Phrased another way, the injuries to Voigt had two separate causes resulting from the separate negligent actions of two separate drivers. Thus, our reading of Voigt reveals no limitation or elimination of the standard set forth in Welter. Rather, it is merely the application of that standard to a case distinguishable on its facts.
In summary, we have reviewed all of the law set forth by the parties, as well as the law obtained through our own research, and concluded that the cause approach should be employed to determine the number of "accidents" for the purpose of "per accident" coverage under a motor vehicle liability insurance policy. In analyzing the instant case pursuant to the cause approach, reasonable minds can only conclude that only one accident happened, thereby limiting Progressive's liability coverage in this cause to $500,000. Therefore, the trial court erred in granting summary judgment to appellees and in denying Progressive's motion for summary judgment. For these reasons, Progressive's sole assignment of error is found well-taken.

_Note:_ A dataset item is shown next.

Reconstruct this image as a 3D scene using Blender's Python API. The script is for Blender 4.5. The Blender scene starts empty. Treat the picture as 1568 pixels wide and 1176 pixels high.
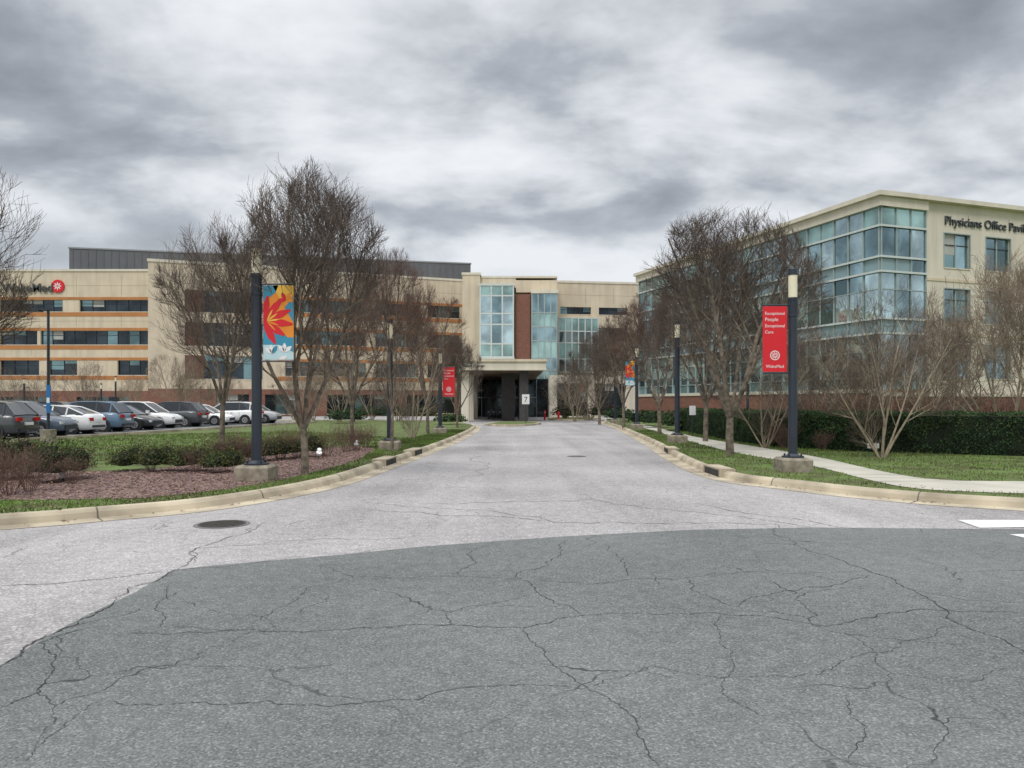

The judgment of the Fulton County Court of Common Pleas is reversed. This cause is remanded to that court for entry of summary judgment in favor of Progressive Preferred Insurance Company as a matter of law. Appellees are ordered to pay the costs of this appeal.
A certified copy of this entry shall constitute the mandate pursuant to App.R. 27. See, also, 6th Dist.Loc.App.R. 4, amended 1/1/98.
________________________ Melvin L. Resnick, JUDGE
James R. Sherck, J. and Mark L. Pietrykowski, P.J. CONCUR.